Das Verfassungsgericht betonte, ein Verbot sei nur dann gerechtfertigt, wenn von einer religiösen Bekundung „nicht nur eine abstrakte, sondern eine hinreichend konkrete Gefahr der Beeinträchtigung des Schulfriedens oder der staatlichen Neutralität ausgeht“.

Kündigung und Abmahnung für Pädagoginnen

Das Gericht entschied über die Verfassungsbeschwerden von zwei Musliminnen mit deutscher Staatsangehörigkeit aus Nordrhein-Westfalen. Eine Sozialpädagogin an einer Gesamtschule hatte ihr Kopftuch hilfsweise durch eine Baskenmütze mit Strickbund ersetzt, die Schulbehörde in Nordrhein-Westfalen war aber auch damit nicht einverstanden. Auch die Lehrerin für muttersprachlichen Unterricht auf Türkisch hatte sich aus religiösen Gründen geweigert, im Schuldienst die Kopfbedeckung abzulegen. Der Lehrerin war daraufhin gekündigt, die Sozialpädagogin wurde abgemahnt.

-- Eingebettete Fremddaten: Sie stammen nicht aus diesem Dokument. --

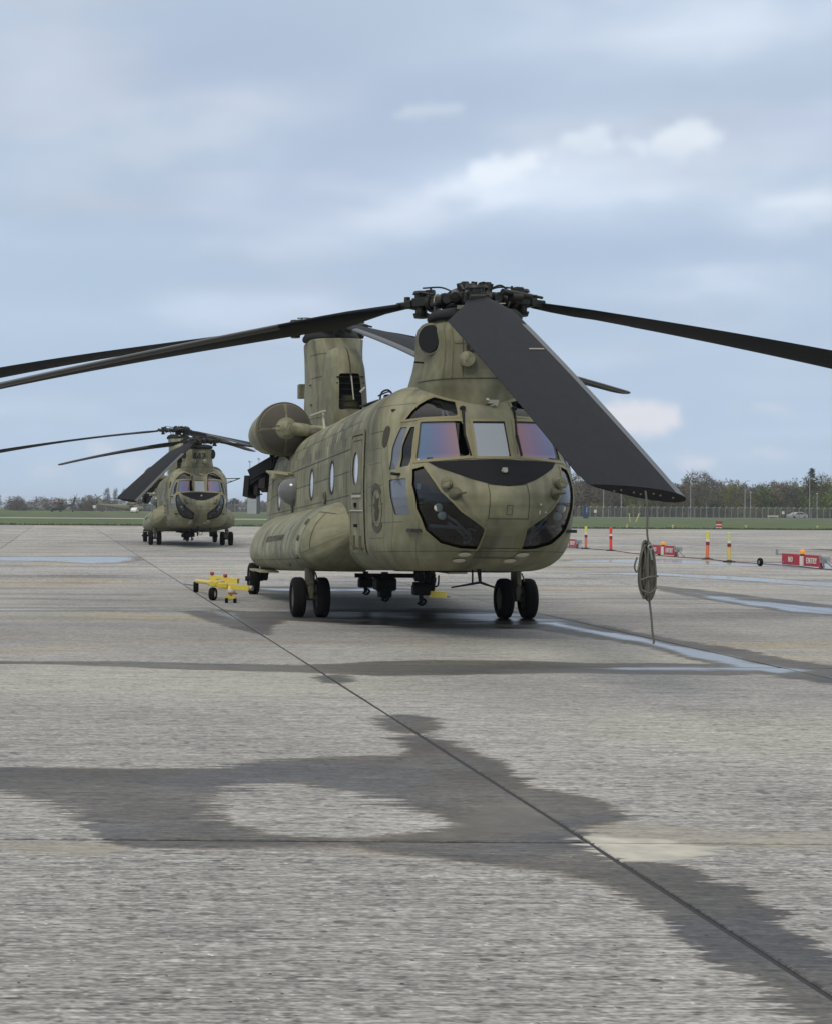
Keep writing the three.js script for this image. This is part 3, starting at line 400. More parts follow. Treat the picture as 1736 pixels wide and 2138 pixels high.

Der Zentralrat der Muslime (ZMD) hat die Entscheidung des Bundesverfassungsgerichts begrüßt. „Auch wenn das Urteil keine generelle Erlaubnis für das Kopftuch bedeutet, ist es sehr erfreulich“, sagte ZMD-Generalsekretärin Nurhan Soykan am Freitag in Köln. Karlsruhe habe klargestellt, „dass das Kopftuch an sich keine Gefährdung des Schulfriedens bedeutet“. Das sei ein richtiger Schritt, „weil es die Lebenswirklichkeit muslimischer Frauen in Deutschland würdigt und sie als gleichberechtigte Staatsbürger am gesellschaftlichen Leben partizipieren lässt“.

Späte Gerechtigkeit

Die muslimische Lehrerin Fereshta Ludin wertet das Urteil als positives Signal für viele Migrantinnen. In Ludins Fall hatte das Bundesverfassungsgericht 2003 entschieden, dass Kopftuchverbote möglich sind, wenn sie eine gesetzliche Grundlage haben. Viele Bundesländer änderten daraufhin ihre Schulgesetze. Dass Karlsruhe das pauschale Kopftuchverbot jetzt gekippt habe, sei ein Aufruf an Migranten, Deutschland mit zu gestalten, sagte die afghanische Diplomatentochter am Freitag. „Es geht hier nicht um Siegen oder Triumphieren. Aber ich freue mich nach dieser langen Zeit, dass die Gerechtigkeit hergestellt ist.“

Auch der muslimische Verband Ditib (Türkisch-Islamische Union der Anstalt für Religion) begrüßt das Urteil des Bundesverfassungsgerichts als „Meilenstein“ für die Gleichberechtigung von Muslimen und die Religionsfreiheit. „Dadurch wird die Aussage, der Islam gehöre zu Deutschland, mit Leben erfüllt“, sagte der Landesvorsitzende Erdinc Altuntas der Deutschen Presse-Agentur am Freitag in Stuttgart. Er sagte, entsprechend müsse nun das Schulgesetz in Baden-Württemberg geändert werden. Viele Frauen entschlössen sich derzeit gegen ein Lehramtsstudium, weil sie später im Schuldienst kein Kopftuch tragen dürften.